Gold’s recent failure to rally significantly amid geopolitical tensions does not necessarily mean its safe-haven status has weakened. Instead, the weakness appears to reflect tighter market liquidity conditions and forced selling triggered by margin pressure, rather than deterioration in underlying fundamentals.
Central banks are facing increasingly difficult trade-offs in controlling inflation. Aggressive rate hikes risk further weakening economic growth and potentially triggering stagflation, leaving policymakers with limited flexibility on the interest-rate path.
Relying solely on interest-rate policy is becoming less effective in addressing today’s complex economic environment. Policymakers are well aware that interest-rate tools alone are unlikely to solve current challenges without causing broader economic pain.
At the same time, the growing number of policy objectives and shorter policy cycles may increase the likelihood of policy errors. Attempting to achieve multiple goals simultaneously within a compressed timeframe amplifies uncertainty — and that uncertainty itself tends to support gold prices.
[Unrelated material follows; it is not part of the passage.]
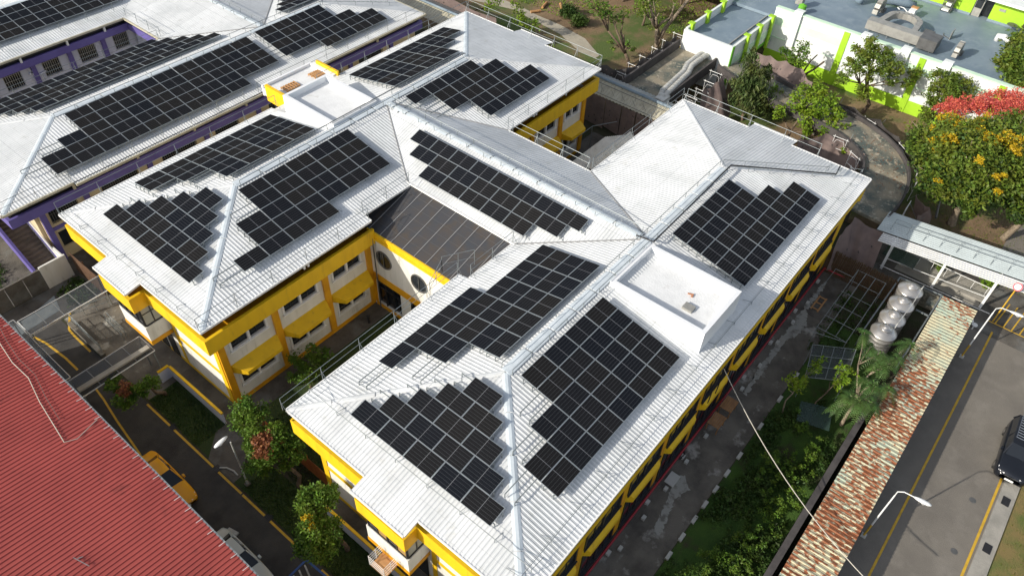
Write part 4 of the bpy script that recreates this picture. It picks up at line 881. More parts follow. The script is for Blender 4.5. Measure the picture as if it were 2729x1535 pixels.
def hood(x,y,lab,s=1.0,m='duct'):
    t = gthing('duct_hood',(x,y,GF),lab,'ventilation hood'); mb = MB()
    P=[(x+s*.75*math.cos(a)-.1, GF+.35+s*.85*math.sin(a)) for a in np.linspace(0,math.pi,8)]
    for a,b_ in zip(P,P[1:]): mb.bar((a[0],y,a[1]),(b_[0],y,b_[1]),.75*s,.45*s,up=(0,1,0))
    mb.build('hood',m,t); mb = MB(); mb.box(x+.45*s,x+1.1*s,y-.4*s,y+.4*s,GF,GF+.34); mb.build('base','duct_dark',t)
hood(70.2,-20.7,'arched grey duct hood with square mouth at the right end of the parapet'); hood(73.9,-11.6,'tall arched grey fan hood standing near the top centre of the flat roof',1.15)
t = gthing('roof_duct',(76,-10,GF),'pale blue round duct lying curved across the far roof','ventilation duct'); mb = MB(); mb.tube([(74.6,-9.2,GF+.2),(74.8,-9.3,GF+.8),(75.6,-10.0,GF+1.1),(76.4,-11.2,GF+.6),(77.5,-13.2,GF+.45),(78.0,-14.0,GF+.3)],.42,12); mb.build('pipe','blue_roof',t,smooth=True)
t = gthing('roof_box',(75.5,-14.5,GF),'slim white box with orange top standing on the roof beside the loop','roof vent'); mb = MB(); mb.box(75.0,76.2,-14.8,-14.2,GF,GF+.9); mb.build('body','white_paint',t); mb=MB(); mb.box(75.7,76.25,-14.85,-14.15,GF+.9,GF+.96); mb.build('lid','pallet_wood',t)
mb=MB(); mb.tube([(75.3,-14.1,GF+.5),(75.9,-13.5,GF+.55),(75.8,-13.1,GF+.6),(75.3,-13.0,GF+.65),(75.1,-13.3,GF+.6)],.05,6); mb.build('hose','white_paint',t)
t = gthing('metal_rack',(79.8,-16.8,GF),'metal shelf rack with white boxes against the lime wall','shelf rack'); mb=MB()
for z in (.1,.6,1.1,1.6): mb.box(79.4,80.2,-17.3,-16.3,GF+z,GF+z+.05)
for x in (79.4,80.15):
    for y in (-17.3,-16.35): mb.box(x,x+.05,y,y+.05,GF,GF+1.9)
mb.build('shelves','duct_dark',t); mb=MB(); mb.box(79.5,80.1,-17.1,-16.6,GF+.66,GF+.95); mb.build('box','white_paint',t); mb=MB(); mb.box(79.3,80.0,-17.1,-16.4,GF+.151,GF+.3); mb.build('box','white_paint',t)
t = gthing('roof_vent',(76.4,-23.6,GF),'low white round turbine vent near the right tree','roof vent'); mb=MB(); mb.tube([(76.6,-22.8,GF),(76.6,-22.8,GF+.5),(76.3,-23.3,GF+.7),(76.1,-24.0,GF+.4)],.28,10); mb.build('pipe','white_paint',t,smooth=True); mb=MB(); mb.box(75.7,76.2,-24.5,-23.9,GF,GF+.5); mb.build('base','duct',t)
t = gthing('upright_sheet',(73.6,-19.0,GF),'thin upright metal plate standing alone on the roof','metal plate'); mb=MB(); mb.box(73.3,74.3,-19.15,-19.1,GF,GF+.85); mb.build('plate','duct',t); mb=MB(); mb.tube([(73.5,-19.1,GF+.03),(73.9,-18.4,GF+.03),(74.4,-18.3,GF+.03)],.04,5); mb.build('cable','duct_dark',t)
t = gthing('garden_table',(79.6,-23.4,GF),'round dark garden table on the far roof beside a chair','table'); mb=MB(); mb.lathe((79.6,-23.2,GF+.7),[(0,.03),(.5,.03),(.5,0)],20); mb.build('table_top','duct_dark',t)
for k in range(4): mb=MB(); a=k*1.57+.7; mb.bar((79.6,-23.2,GF+.7),(79.6+.4*math.cos(a),-23.2+.4*math.sin(a),GF),.03,.03); mb.build('leg','duct_dark',t)
t = gthing('garden_chair',(79.9,-24.3,GF),'black garden chair on the far roof beside a round table','chair'); mb=MB(); mb.box(79.65,80.15,-24.55,-24.05,GF+.42,GF+.46); mb.build('seat','rubber',t); mb=MB(); mb.box(80.1,80.15,-24.55,-24.05,GF+.461,GF+.95); mb.build('backrest','rubber',t)
for dx in (0,.45):
    for dy in (0,.45): mb=MB(); mb.box(79.66+dx,79.7+dx,-24.54+dy,-24.5+dy,GF,GF+.419); mb.build('leg','rubber',t)
t = gthing('fan_box',(69.3,-4.9,GF),'grey square fan box with green fan at the left corner of the roof','fan'); mb=MB(); mb.box(68.9,69.7,-5.2,-4.5,GF+.5,GF+1.3); mb.build('housing','duct',t); mb=MB(); mb.lathe((68.2,-5.6,GF),[(.4,0),(.4,.9),(.0,1.1)],14); mb.build('fan','green',t)
mb=MB(); mb.box(68.95,69.0,-5.15,-5.1,GF,GF+.5); mb.box(69.6,69.65,-4.6,-4.55,GF,GF+.5); mb.build('stand','galv',t)

# ------------------------------------------------------------------ covered walkways
cw = thing('corridor_roof', (44.2,5,0), 'long low cream and grey ribbed corridor roof running behind the far wing ends', 'covered walkway')
mb = MB(); corr(mb, rect(42.6,44.2,-5.6,40), lambda x,y: 3.4+(x-42.6)*.34, 1, pitch=.36, h=.06, prof=(.3,.2,.3,.2)); mb.build('roof',['cream_sheet']*2,cw)
mb = MB(); corr(mb, rect(44.2,46.0,-6.5,40), lambda x,y: 3.95-(x-44.2)*.30, 1, pitch=.36, h=.06, prof=(.3,.2,.3,.2)); mb.build('roof',['grey_sheet']*2,cw)
mb = MB(); mb.tube([(44.25,-5.8,4.12),(44.2,40,4.12)],.13,8); mb.build('ridge_duct','blue_roof',cw)
mb = MB(); mb.tube([(43.7,-5.3,3.95),(43.7,12,3.95)],.025,5); mb.tube([(42.75,-5.3,3.55),(42.75,12,3.55)],.02,5)
for i in range(14): y=-4.8+1.1*i; mb.bar((43.0+.5*(i%2),y,3.5),(43.0+.5*(i%2)+.1,y+.15,4.2),.02,.02); mb.bar((43.1,y-.2,3.6),(43.3,y+.3,3.95),.018,.018)
mb.build('wire_fixing','duct_dark',cw)
for y in (-4.5,0,4.5,9,14,20,28): mb = MB(); mb.box(45.6,45.8,y-.1,y+.1,0,3.4); mb.build('post','concrete',cw)
mb = MB(); mb.box(44.9,46.2,-9.0,-3.8,2.2,3.2); mb.build('end_block','cream_sheet',cw)
def cloth(name, pts_top, pts_bot, m, lab, group, sag=.25, n=10, k=6, puff=.12, seed=0, cat='net screen', dots=True):
    """hanging mesh sheet between a top and a bottom polyline"""
    r = np.random.default_rng(seed)
    def along(P, t):
        P=[Vector(p) for p in P]; q=t*(len(P)-1); i=min(int(q),len(P)-2); return P[i].lerp(P[i+1], q-i)
    V=[];F=[]; nn=n*(len(pts_top)-1); ph=r.uniform(0,6,4)
    for i in range(nn+1):
        t=i/nn; a=along(pts_top,t); b_=along(pts_bot,t); fr=(t*(len(pts_top)-1))%1.0; a=a-Vector((0,0,sag*math.sin(math.pi*fr)))
        d=(along(pts_top,min(1,t+.01))-along(pts_top,max(0,t-.01))); nrm=Vector((-d.y,d.x,0)).normalized()
        for j in range(k+1):
            s_=j/k; p=a.lerp(b_,s_); w_=puff*(math.sin(7*t*len(pts_top)+ph[0]+2*s_)+.6*math.sin(15*t+5*s_+ph[1]))*math.sin(math.pi*min(1,s_+.15)); V.append(tuple(p+nrm*w_))
    for i in range(nn):
        for j in range(k): a=i*(k+1)+j; F.append((a,a+1,a+k+2,a+k+1))
    me=bpy.data.meshes.new(name); o0=Vector(V[0]); me.from_pydata([tuple(Vector(v)-o0) for v in V],[],F); me.materials.append(M[m]); me.polygons.foreach_set('use_smooth',[True]*len(F))
    o=bpy.data.objects.new(name,me); C.objects.link(o); o.location=o0; WO[o.name]=o0; tag(o,lab,cat,group)
    if dots:
        mb=MB()
        for q in range(int(4*(len(pts_top)-1))):
            i=int(r.integers(1,nn)); j=int(r.integers(1,k)); c=Vector(V[i*(k+1)+j]); d=Vector(V[i*(k+1)+j+1])-c; e_=Vector(V[(i-1)*(k+1)+j])-c; nr=d.cross(e_).normalized()
            for s_ in (-.02,.02): mb.face([c+nr*s_+d.normalized()*.09*math.cos(t)+e_.normalized()*.07*math.sin(t) for t in np.linspace(0,6.283,7)[:-1]])
        mb.build('patch','net_dark' if m=='net' else 'net',o)
    return o
NG='brown net screens'
for i,(a,b_,lab) in enumerate(((3.0,1.0,'brown net screen hanging below the corridor roof, nearest the yellow pillar'),(.95,-.7,'brown net screen with folds hanging second below the corridor roof'),(-.75,-2.2,'flat brown net screen hanging third, crossed by the shadow edge'),(-2.25,-4.6,'sunlit pinkish net screen hanging below the corridor roof nearest the nearest wing'))):
    cloth('net_screen', [(42.55,a,3.4),(42.55,b_,3.4)], [(42.6,a,.4+.2*(i%2)),(42.6,b_,.3)], 'net', lab, NG, sag=.05, seed=i, puff=.07)
lt = thing('lean_to_roof', (36,-3,0), 'small white ribbed shed roof in the dark court between two wings', 'shed')
mb = MB(); corr(mb, [(33.4,-1.9),(38.3,-1.9),(40.3,-3.15),(33.7,-3.2)], lambda x,y: 2.95-(y+3.2)*-.12-.25, 0, pitch=.16,h=.03); corr(mb,[(33.7,-3.2),(40.3,-3.15),(39.9,-4.1),(33.9,-4.2)], lambda x,y: 3.0+(y+3.2)*.5, 0, pitch=.3, h=.04); mb.build('roof',['wall_white']*2,lt)
mb = MB(); mb.box(34.2,39.4,-4.0,-2.2,0,2.2); mb.build('wall','duct_dark',lt)
mb = MB(); mb.tube([(31.5,.2,2.4),(39.5,.2,2.4)],.03,6); mb.tube([(39.5,.2,2.4),(41.6,-1.0,2.4)],.03,6); mb.bar((39.5,.2,0),(39.5,.2,2.4),.05,.05); mb.bar((31.5,.2,0),(31.5,.2,2.4),.05,.05); tag(mb.build('steel_gantry','galv',origin=(36,0,0)),'thin steel pipe frame in front of the lean-to roof in the dark court','frame')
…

Beyond monetary policy, recession risk remains another key variable. Any visible signs of economic slowdown would likely provide strong support for gold.
Rising global government debt levels and long-term depreciation pressure on the U.S. dollar also continue to support precious metals structurally. As fiscal pressure intensifies, structural currency debasement could re-emerge as a long-term theme.
On the demand side, Asia remains a core pillar of support. While high prices have weighed somewhat on jewelry demand, physical demand from China and India has not disappeared. Instead, demand is increasingly shifting toward more investment-oriented forms of gold consumption.
Institutional investors are also reassessing gold’s role within portfolios. After years of underallocation, more investors are recognizing that lacking exposure to gold weakens diversification benefits. Gold’s role is gradually evolving from a traditional safe-haven asset into a partial alternative to fixed income, especially amid rising volatility in bond markets.
Central bank buying further reinforces this trend. Gold’s combination of liquidity and political neutrality is making it increasingly attractive as a reserve asset, strengthening its long-term appeal.
Market Interpretation
On the four-hour chart, gold is showing a short-term rebound, with MACD lines and volume bars expanding near the zero axis.
Gold remains highly sensitive to market expectations surrounding Federal Reserve policy. If market consensus and forward guidance shift toward a more dovish stance, gold could regain support even if interest rates remain unchanged in the short term.
At present, money markets may be waiting for a meaningful peace agreement between the U.S. and Iran before repricing expectations for future rate cuts.